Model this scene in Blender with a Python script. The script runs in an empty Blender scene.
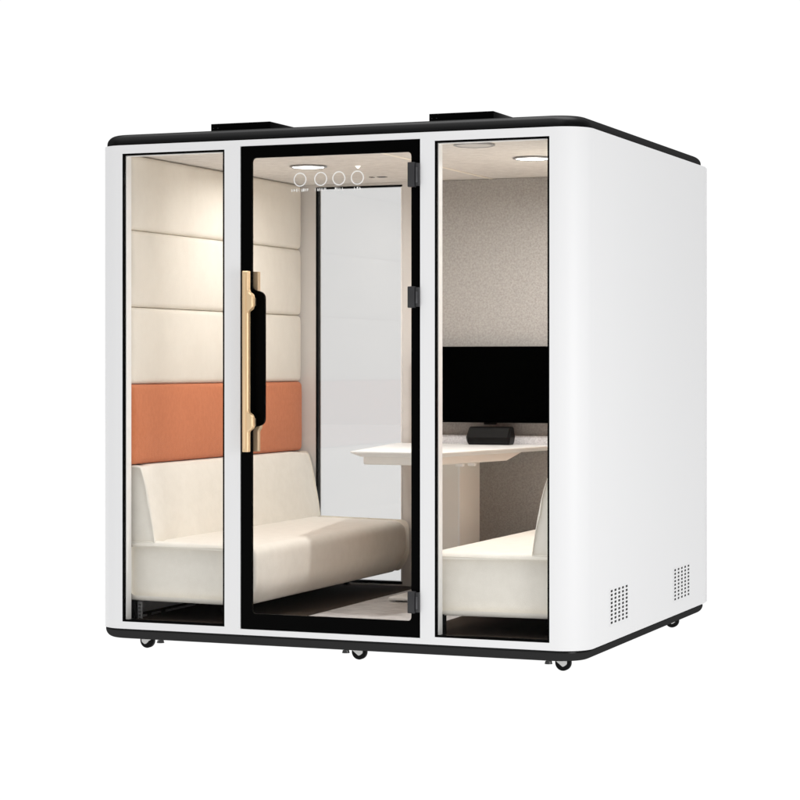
import bpy, bmesh, math, random
from mathutils import Vector, Matrix
random.seed(7)
S = bpy.context.scene
COL = S.collection
R = math.radians

# ------------------------------------------------------------------ materials
def nmat(name):
    m = bpy.data.materials.new(name); m.use_nodes = True
    nt = m.node_tree; return m, nt, nt.nodes['Principled BSDF'], nt.nodes['Material Output']

def plain(name, col, rough=.5, spec=.5, metal=0., bump=0., bscale=400., coat=0.):
    m, nt, b, out = nmat(name)
    b.inputs['Base Color'].default_value = (*col, 1)
    b.inputs['Roughness'].default_value = rough
    b.inputs['Specular IOR Level'].default_value = spec
    b.inputs['Metallic'].default_value = metal
    b.inputs['Coat Weight'].default_value = coat
    if bump:
        tc = nt.nodes.new('ShaderNodeTexCoord'); n = nt.nodes.new('ShaderNodeTexNoise')
        n.inputs['Scale'].default_value = bscale; n.inputs['Detail'].default_value = 3
        bp = nt.nodes.new('ShaderNodeBump'); bp.inputs['Strength'].default_value = bump
        bp.inputs['Distance'].default_value = .002
        nt.links.new(tc.outputs['Object'], n.inputs['Vector'])
        nt.links.new(n.outputs['Fac'], bp.inputs['Height']); nt.links.new(bp.outputs['Normal'], b.inputs['Normal'])
    return m

def fabric(name, c1, c2, scale=(60, 60, 60), fine=500., bump=.4, rough=.95, sheen=.15, lo=.38, hi=.62, dist=.002):
    """woven / felted cloth: two tones mixed by noise, with a fine bump"""
    m, nt, b, out = nmat(name)
    b.inputs['Roughness'].default_value = rough
    b.inputs['Specular IOR Level'].default_value = .15
    b.inputs['Sheen Weight'].default_value = sheen
    tc = nt.nodes.new('ShaderNodeTexCoord')
    mp = nt.nodes.new('ShaderNodeMapping'); mp.inputs['Scale'].default_value = scale
    n1 = nt.nodes.new('ShaderNodeTexNoise'); n1.inputs['Scale'].default_value = 1; n1.inputs['Detail'].default_value = 5
    n1.inputs['Roughness'].default_value = .65
    r = nt.nodes.new('ShaderNodeValToRGB')
    r.color_ramp.elements[0].position = lo; r.color_ramp.elements[1].position = hi
    r.color_ramp.elements[0].color = (*c1, 1); r.color_ramp.elements[1].color = (*c2, 1)
    n2 = nt.nodes.new('ShaderNodeTexNoise'); n2.inputs['Scale'].default_value = fine; n2.inputs['Detail'].default_value = 2
    bp = nt.nodes.new('ShaderNodeBump'); bp.inputs['Strength'].default_value = bump; bp.inputs['Distance'].default_value = dist
    L = nt.links.new
    L(tc.outputs['Object'], mp.inputs['Vector']); L(mp.outputs['Vector'], n1.inputs['Vector'])
    L(n1.outputs['Fac'], r.inputs['Fac']); L(r.outputs['Color'], b.inputs['Base Color'])
    L(tc.outputs['Object'], n2.inputs['Vector']); L(n2.outputs['Fac'], bp.inputs['Height']); L(bp.outputs['Normal'], b.inputs['Normal'])
    return m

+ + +

* _WHAT THE TASK ASKS_
Your task is to reproduce exactly the lines from the start of the data above through the line containing "nt = m.node_tree;", leaving every picture out.

* _WRITTEN SOLUTION_
Model this scene in Blender with a Python script. The script runs in an empty Blender scene.
import bpy, bmesh, math, random
from mathutils import Vector, Matrix
random.seed(7)
S = bpy.context.scene
COL = S.collection
R = math.radians

# ------------------------------------------------------------------ materials
def nmat(name):
    m = bpy.data.materials.new(name); m.use_nodes = True
    nt = m.node_tree; return m, nt, nt.nodes['Principled BSDF'], nt.nodes['Material Output']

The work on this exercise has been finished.